The new initiative is targeting companies that place profit over the safety of their employees. Though Gaither said the companies he has worked in the area make safety a priority, other businesses don’t always do that.

“For years and years, companies have seen the cost of OSHA fines as being nothing more than the cost of doing business,” Gaither said. “OSHA is making a concerted effort to make it hurt.”

Effective March 16, the main changes will be OSHA officers applying instance-by-instance (IBI) citations, increasing fines and certifying visas for immigrant workers involved in OSHA violation investigations.

IBI citations means that OSHA officers will give one citation for every instance of a high gravity violation. 

The fines for serious work injury violations is $15,625 and the fine for repeated violations is $156,259. According to Gaither, the fines will now increase every year with the economy. 

Beginning on March 30, OSHA will certify T and U visas during safety investigations to workers who are helping law enforcement investigate crimes. 
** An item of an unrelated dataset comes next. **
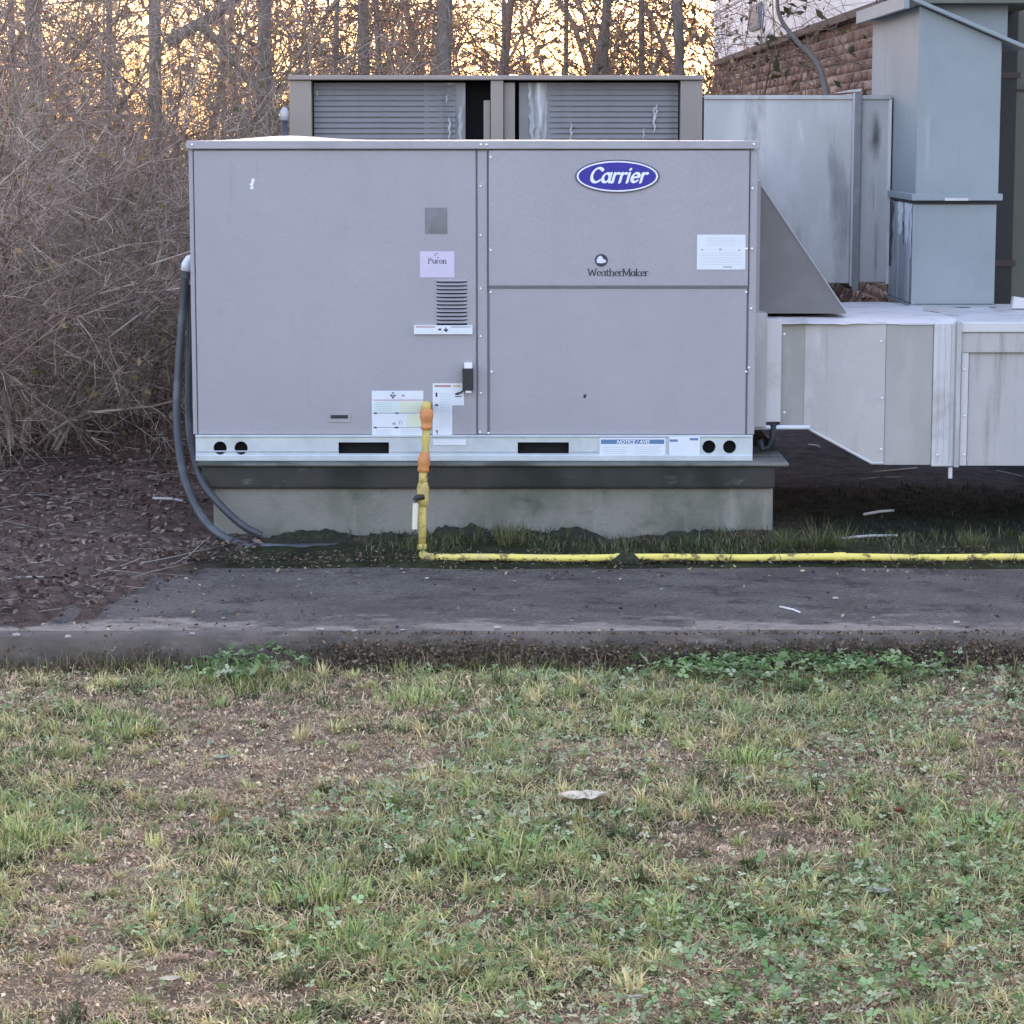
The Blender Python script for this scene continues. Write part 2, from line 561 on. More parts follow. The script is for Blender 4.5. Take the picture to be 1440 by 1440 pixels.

“Now, they’ve got the same rights as an American citizen,” Gaither said. 

Gaither’s advice for business owners is to perform a review of current health and safety practices, train employees on workplace safety and review the business’s OSHA 300 logs for the last five years.

Businesses should document their employee training. Gaither said employers should also be mindful that temp agencies are properly vetting contract workers for their work eligibility before hiring them.